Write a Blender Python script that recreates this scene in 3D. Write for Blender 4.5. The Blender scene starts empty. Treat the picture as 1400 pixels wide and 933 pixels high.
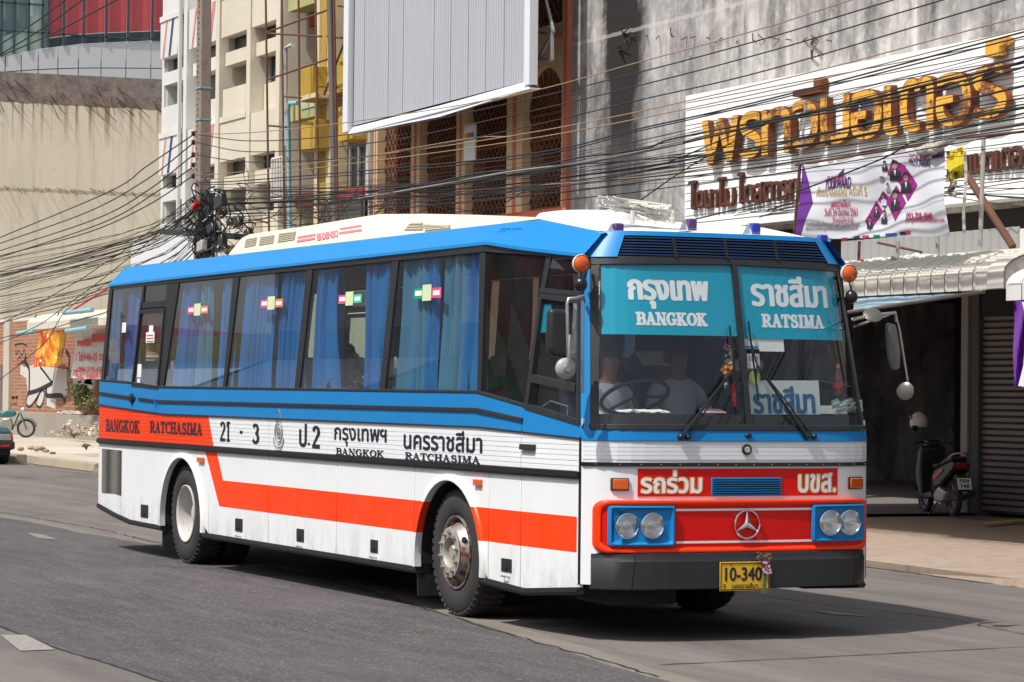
import bpy, bmesh, math, random
import numpy as np
from mathutils import Vector, Matrix
from math import radians, sin, cos, pi, sqrt, atan2
random.seed(7); rng = np.random.RandomState(3)
sc = bpy.context.scene
COL = sc.collection
# ------------------------------------------------------------------ camera
# world frame: the bus front is at x = 0 and it faces +x, its right side is y = -1.25, z up, metres
FPX, CX, CY, CZ, YAW, PITCH, ROLL = 3818.04, 18.4285, -10.1952, 1.8306, .426762, .0180547, .0102614
fw = Vector((-cos(YAW)*cos(PITCH), sin(YAW)*cos(PITCH), sin(PITCH)))
rt = fw.cross(Vector((0, 0, 1))).normalized(); up = rt.cross(fw)
R2 = rt*cos(ROLL)+up*sin(ROLL); U2 = -rt*sin(ROLL)+up*cos(ROLL)
cd = bpy.data.cameras.new('camera'); cam = bpy.data.objects.new('camera', cd); COL.objects.link(cam)
cd.sensor_width = 36; cd.lens = FPX/1400*36; cd.clip_start = .5; cd.clip_end = 3000
mw = Matrix((R2, U2, -fw)).transposed().to_4x4(); mw.translation = Vector((CX, CY, CZ)); cam.matrix_world = mw
sc.camera = cam
def on(px, py, X=None, Y=None, Z=None):
    """point of a real plane (x=, y= or z= constant) that the photograph shows at this pixel"""
    d = (px-700)/FPX*R2+(466.5-py)/FPX*U2+fw
    t = ((X-CX)/d.x if X is not None else (Y-CY)/d.y if Y is not None else (Z-CZ)/d.z)
    return Vector((CX, CY, CZ))+d*t
# ------------------------------------------------------------------ light
SUN = Vector((.17, -.60, 1)).normalized()          # towards the sun
w = bpy.data.worlds.new('World'); sc.world = w; w.use_nodes = True
nt = w.node_tree; bg = nt.nodes['Background']
sky = nt.nodes.new('ShaderNodeTexSky'); sky.sky_type = 'NISHITA'; sky.sun_disc = False
sky.sun_elevation = math.asin(SUN.z); sky.sun_rotation = atan2(SUN.x, SUN.y)
sky.air_density = 1.0; sky.dust_density = 3.0; sky.ozone_density = 1.0
hs = nt.nodes.new('ShaderNodeHueSaturation'); hs.inputs['Saturation'].default_value = .6
nt.links.new(sky.outputs[0], hs.inputs['Color']); nt.links.new(hs.outputs[0], bg.inputs[0]); bg.inputs[1].default_value = .15
sl = bpy.data.lights.new('sun', 'SUN'); so = bpy.data.objects.new('sun', sl); COL.objects.link(so)
sl.energy = 4.6; sl.angle = radians(.6); sl.color = (1, .968, .915)
so.rotation_euler = SUN.to_track_quat('Z', 'Y').to_euler()
sc.view_settings.view_transform = 'Standard'; sc.view_settings.look = 'None'; sc.view_settings.exposure = 0; sc.view_settings.gamma = 1
sc.cycles.max_bounces = 8; sc.cycles.transparent_max_bounces = 24; sc.cycles.glossy_bounces = 3; sc.cycles.diffuse_bounces = 3
sc.cycles.caustics_reflective = False; sc.cycles.caustics_refractive = False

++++

Given task>
Identify every line holding the word "that" and copy it out.

Exercise solution>
Write a Blender Python script that recreates this scene in 3D. Write for Blender 4.5. The Blender scene starts empty. Treat the picture as 1400 pixels wide and 933 pixels high.
    """point of a real plane (x=, y= or z= constant) that the photograph shows at this pixel"""